Repeat the listing below in full, exactly as it stands.
################
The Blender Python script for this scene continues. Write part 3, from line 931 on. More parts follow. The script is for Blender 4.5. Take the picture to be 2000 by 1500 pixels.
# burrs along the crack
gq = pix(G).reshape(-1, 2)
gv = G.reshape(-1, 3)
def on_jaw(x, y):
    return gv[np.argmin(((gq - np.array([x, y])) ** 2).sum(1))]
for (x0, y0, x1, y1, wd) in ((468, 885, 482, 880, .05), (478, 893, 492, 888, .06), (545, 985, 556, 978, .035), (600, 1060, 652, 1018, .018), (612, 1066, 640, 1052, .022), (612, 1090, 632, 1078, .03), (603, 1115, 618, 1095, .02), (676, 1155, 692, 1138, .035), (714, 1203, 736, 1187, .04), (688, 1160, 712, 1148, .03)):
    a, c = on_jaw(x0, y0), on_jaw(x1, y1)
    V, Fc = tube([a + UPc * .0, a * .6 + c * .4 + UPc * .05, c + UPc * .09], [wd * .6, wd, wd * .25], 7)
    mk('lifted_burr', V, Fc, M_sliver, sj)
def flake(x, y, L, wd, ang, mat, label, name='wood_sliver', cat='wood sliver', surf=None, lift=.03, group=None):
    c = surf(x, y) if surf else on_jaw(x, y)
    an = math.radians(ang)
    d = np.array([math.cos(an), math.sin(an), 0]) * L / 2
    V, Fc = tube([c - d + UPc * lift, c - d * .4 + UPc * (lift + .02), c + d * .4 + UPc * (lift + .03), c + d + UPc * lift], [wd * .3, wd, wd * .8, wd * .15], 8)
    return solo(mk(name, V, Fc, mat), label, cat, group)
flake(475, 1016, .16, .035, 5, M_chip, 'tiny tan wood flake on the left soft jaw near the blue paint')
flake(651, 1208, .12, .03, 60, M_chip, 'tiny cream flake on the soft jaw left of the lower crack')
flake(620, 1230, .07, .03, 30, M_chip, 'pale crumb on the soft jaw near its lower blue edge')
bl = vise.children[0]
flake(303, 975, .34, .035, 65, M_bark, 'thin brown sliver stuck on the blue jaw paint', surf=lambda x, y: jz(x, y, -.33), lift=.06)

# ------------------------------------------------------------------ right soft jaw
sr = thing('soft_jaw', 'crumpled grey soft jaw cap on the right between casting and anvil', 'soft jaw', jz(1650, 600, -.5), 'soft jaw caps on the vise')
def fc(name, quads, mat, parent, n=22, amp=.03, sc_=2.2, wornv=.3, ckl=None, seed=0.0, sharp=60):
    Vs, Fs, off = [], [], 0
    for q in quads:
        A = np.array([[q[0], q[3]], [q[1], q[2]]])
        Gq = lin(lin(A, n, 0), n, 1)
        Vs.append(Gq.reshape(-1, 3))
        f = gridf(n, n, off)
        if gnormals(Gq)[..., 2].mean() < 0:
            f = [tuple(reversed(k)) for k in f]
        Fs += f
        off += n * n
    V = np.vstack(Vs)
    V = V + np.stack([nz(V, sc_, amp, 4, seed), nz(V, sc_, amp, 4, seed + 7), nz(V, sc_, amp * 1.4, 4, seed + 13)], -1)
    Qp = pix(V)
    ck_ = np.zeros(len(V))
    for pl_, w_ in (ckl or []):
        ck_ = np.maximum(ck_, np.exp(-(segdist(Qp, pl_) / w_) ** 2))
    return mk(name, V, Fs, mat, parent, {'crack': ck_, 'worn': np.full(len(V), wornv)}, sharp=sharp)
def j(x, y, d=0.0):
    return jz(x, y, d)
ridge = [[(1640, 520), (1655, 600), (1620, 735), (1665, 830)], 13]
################
→ **Reply**
The Blender Python script for this scene continues. Write part 3, from line 931 on. More parts follow. The script is for Blender 4.5. Take the picture to be 2000 by 1500 pixels.
# burrs along the crack
gq = pix(G).reshape(-1, 2)
gv = G.reshape(-1, 3)
def on_jaw(x, y):
    return gv[np.argmin(((gq - np.array([x, y])) ** 2).sum(1))]
for (x0, y0, x1, y1, wd) in ((468, 885, 482, 880, .05), (478, 893, 492, 888, .06), (545, 985, 556, 978, .035), (600, 1060, 652, 1018, .018), (612, 1066, 640, 1052, .022), (612, 1090, 632, 1078, .03), (603, 1115, 618, 1095, .02), (676, 1155, 692, 1138, .035), (714, 1203, 736, 1187, .04), (688, 1160, 712, 1148, .03)):
    a, c = on_jaw(x0, y0), on_jaw(x1, y1)
    V, Fc = tube([a + UPc * .0, a * .6 + c * .4 + UPc * .05, c + UPc * .09], [wd * .6, wd, wd * .25], 7)
    mk('lifted_burr', V, Fc, M_sliver, sj)
def flake(x, y, L, wd, ang, mat, label, name='wood_sliver', cat='wood sliver', surf=None, lift=.03, group=None):
    c = surf(x, y) if surf else on_jaw(x, y)
    an = math.radians(ang)
    d = np.array([math.cos(an), math.sin(an), 0]) * L / 2
    V, Fc = tube([c - d + UPc * lift, c - d * .4 + UPc * (lift + .02), c + d * .4 + UPc * (lift + .03), c + d + UPc * lift], [wd * .3, wd, wd * .8, wd * .15], 8)
    return solo(mk(name, V, Fc, mat), label, cat, group)
flake(475, 1016, .16, .035, 5, M_chip, 'tiny tan wood flake on the left soft jaw near the blue paint')
flake(651, 1208, .12, .03, 60, M_chip, 'tiny cream flake on the soft jaw left of the lower crack')
flake(620, 1230, .07, .03, 30, M_chip, 'pale crumb on the soft jaw near its lower blue edge')
bl = vise.children[0]
flake(303, 975, .34, .035, 65, M_bark, 'thin brown sliver stuck on the blue jaw paint', surf=lambda x, y: jz(x, y, -.33), lift=.06)

# ------------------------------------------------------------------ right soft jaw
sr = thing('soft_jaw', 'crumpled grey soft jaw cap on the right between casting and anvil', 'soft jaw', jz(1650, 600, -.5), 'soft jaw caps on the vise')
def fc(name, quads, mat, parent, n=22, amp=.03, sc_=2.2, wornv=.3, ckl=None, seed=0.0, sharp=60):
    Vs, Fs, off = [], [], 0
    for q in quads:
        A = np.array([[q[0], q[3]], [q[1], q[2]]])
        Gq = lin(lin(A, n, 0), n, 1)
        Vs.append(Gq.reshape(-1, 3))
        f = gridf(n, n, off)
        if gnormals(Gq)[..., 2].mean() < 0:
            f = [tuple(reversed(k)) for k in f]
        Fs += f
        off += n * n
    V = np.vstack(Vs)
    V = V + np.stack([nz(V, sc_, amp, 4, seed), nz(V, sc_, amp, 4, seed + 7), nz(V, sc_, amp * 1.4, 4, seed + 13)], -1)
    Qp = pix(V)
    ck_ = np.zeros(len(V))
    for pl_, w_ in (ckl or []):
        ck_ = np.maximum(ck_, np.exp(-(segdist(Qp, pl_) / w_) ** 2))
    return mk(name, V, Fs, mat, parent, {'crack': ck_, 'worn': np.full(len(V), wornv)}, sharp=sharp)
def j(x, y, d=0.0):
    return jz(x, y, d)
ridge = [[(1640, 520), (1655, 600), (1620, 735), (1665, 830)], 13]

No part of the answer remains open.